Indeed, it was the ongoing conflict between the Tuaregs and the central government (widely seen as corrupt) that gave the jihadists an opening.

French president Francois Hollande had long resisted any idea of inserting French troops on the ground in Mali, but was won over by an appeal from Malian interim president Dioncounda Traore, who warned that the Malian army risked being routed at the hands of war-hardened jihadists.  Over the past week, French Mirage and Rafaele warplanes, as well as attack helicopters, have pounded jihadist positions in the country’s northeast, to devastating effect. More significantly, French ground troops, slated to reach 2,500 in the coming days (approximately the same number France devoted in Afghanistan), appear to be turning the tide, at least for the time being.

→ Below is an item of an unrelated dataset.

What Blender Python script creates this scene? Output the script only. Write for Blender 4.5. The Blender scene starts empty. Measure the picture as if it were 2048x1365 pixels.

Beyond consolidating its gains, there is the question of France’s long-term aims. On this question, Paris has sent a muddled signal. On Sunday, French foreign minister Laurent Fabius defined the military effort as having three goals, of increasing complexity: “block[ing] the advance of the terrorists,” restoring the territorial integrity of Mali (“which will take more time”), and implementing relevant UN Security Council resolutions to eliminate jihadist presence. As Dominique de Villepin, who served as French foreign minister during the Iraq war, warned in the Journal du Dimanche, “Stopping the jihadists advance south, retaking the north, eradicating [terrorist] bases—these are all different wars.”

Given the parlous state of the Malian armed forces, accomplishing all three objectives will require more staying power from France than the several weeks that French politicians initially suggested. Still, Paris has some factors working to its advantage. Mali’s terrain is far less foreboding than Afghanistan or Pakistan. There is much less popular support for jihadists in Mali than the Taliban enjoyed in its tribal regions. And there is the potential of a peace agreement between the Malian government and the always restive Tuaregs, perhaps mediated by Algeria (which has done so in the past and might again). The result could be a vise that squeezes jihadists out of the country. Over the longer term France’s exit strategy should include building the capacities and forging cooperation among governments of the region to prevent the jihadists from exploiting the weakest regional links. The United States, which has pioneered its own Trans-Sahara Counterterrorism Partnership, should work hand in glove with its French allies in this effort.